While practiced as a hobby, FSP is mobilized as a food provisioning practice through a number of specific competences. Using the conceptualizations of social practice theory, I interpret FSP as intersection of two sets of practices, those relating to the garden (‘gardening’), and those relating to the kitchen (‘food provisioning’). Based on both quantitative and qualitative data, I identified four different types of relations between gardening and food provisioning. Put simply, some respondents were keen gardeners but did not necessarily integrate their harvest into their diets. Others strived to eat plenty of fruits and vegetables but were not always successful in their gardening efforts. Gardens are multifunctional spaces which hold different meanings for different users. Using the gardens as food sources requires not only gardening and cooking skills, but also coordination and integration of both on a daily as well as seasonal basis.

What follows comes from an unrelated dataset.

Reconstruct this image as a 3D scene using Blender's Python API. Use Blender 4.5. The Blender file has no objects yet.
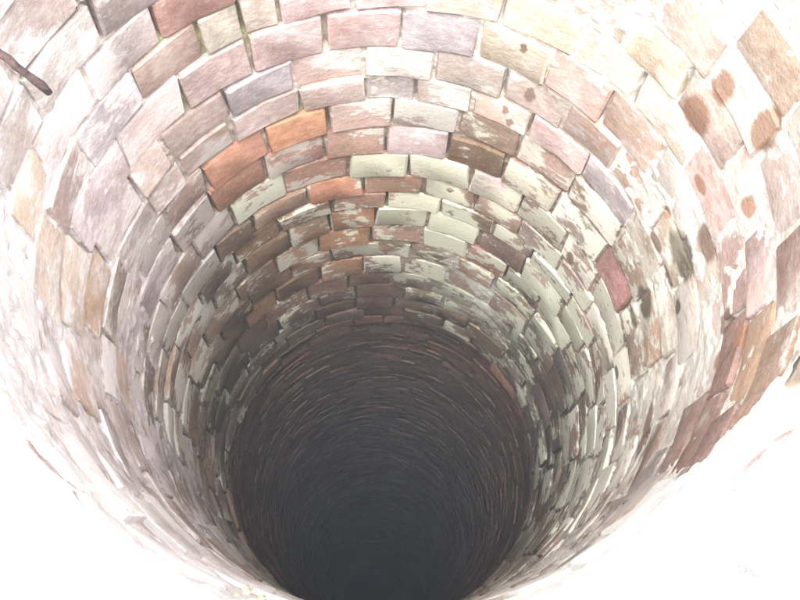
import bpy, math, random
import numpy as np
from mathutils import Matrix, Vector

random.seed(7)
rng = np.random.RandomState(7)
scene = bpy.context.scene

# ------------------------------------------------------------------ camera
R = 0.42                                   # inner radius of the shaft, metres
F_PX, TILT, ROLL = 764.9, 0.41078, -0.08581
CX, CY, CH = -0.0239, 1.0478, 1.5586       # shaft axis / rim seen from the camera, in radii
cam_data = bpy.data.cameras.new("camera")
cam = bpy.data.objects.new("camera", cam_data)
scene.collection.objects.link(cam)
scene.camera = cam
cam_data.sensor_fit = 'HORIZONTAL'
cam_data.sensor_width = 36.0
cam_data.lens = F_PX / 800.0 * 36.0
cam_data.clip_start = 0.01
cam_data.clip_end = 2000.0
ct, st, cr, sr = math.cos(TILT), math.sin(TILT), math.cos(ROLL), math.sin(ROLL)
right = Vector((cr, -sr * ct, -sr * st))
up = Vector((sr, cr * ct, cr * st))
fwd = Vector((0, st, -ct))
m = Matrix((right, up, -fwd)).transposed().to_4x4()
m.translation = Vector((-CX * R, -CY * R, CH * R))
cam.matrix_world = m

# ------------------------------------------------------------------ world, sun, exposure
SUN_EL, SUN_AZ = math.radians(74), math.radians(195)     # soft bright overcast; azimuth of where the light comes from
world = bpy.data.worlds.new("World")
scene.world = world
world.use_nodes = True
wn, wl = world.node_tree.nodes, world.node_tree.links
wn.clear()
sky = wn.new('ShaderNodeTexSky')
sky.sky_type = 'NISHITA'
sky.sun_disc = False
sky.sun_elevation = SUN_EL
sky.sun_rotation = SUN_AZ
sky.air_density = 1.0
sky.dust_density = 5.0
bg = wn.new('ShaderNodeBackground')
bg.inputs['Strength'].default_value = 0.15
hsv = wn.new('ShaderNodeHueSaturation')
hsv.inputs['Saturation'].default_value = 0.12
wo = wn.new('ShaderNodeOutputWorld')
wl.new(sky.outputs[0], hsv.inputs['Color'])
wl.new(hsv.outputs[0], bg.inputs[0])
wl.new(bg.outputs[0], wo.inputs[0])
sun_data = bpy.data.lights.new("sun", 'SUN')
sun_data.energy = .9
sun_data.angle = math.radians(50)
sun_data.color = (1.0, 0.985, 0.955)
sun = bpy.data.objects.new("sun", sun_data)
scene.collection.objects.link(sun)
sd = Vector((math.sin(SUN_AZ) * math.cos(SUN_EL), math.cos(SUN_AZ) * math.cos(SUN_EL), math.sin(SUN_EL)))
sun.rotation_euler = sd.to_track_quat('Z', 'Y').to_euler()
scene.view_settings.view_transform = 'Standard'
scene.view_settings.look = 'None'
scene.view_settings.gamma = 1.0
scene.view_settings.exposure = 2.4
scene.render.engine = 'CYCLES'
scene.cycles.max_bounces = 10
scene.cycles.diffuse_bounces = 9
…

My research shows that when thinking about sustainable food provisioning, scholars and practitioners need to look beyond market venues and beyond people’s roles as consumers. The search for future-proof urban food systems cannot be restricted to environmentally-minded affluent Westerners, but it needs to consider everyday practices already existing in diverse contexts. I have shown that there is a plethora of under-researched informal food practices whose potential for sustainable provisioning, diverse economic arrangements and mutually beneficial human–nature relations merits further investigation.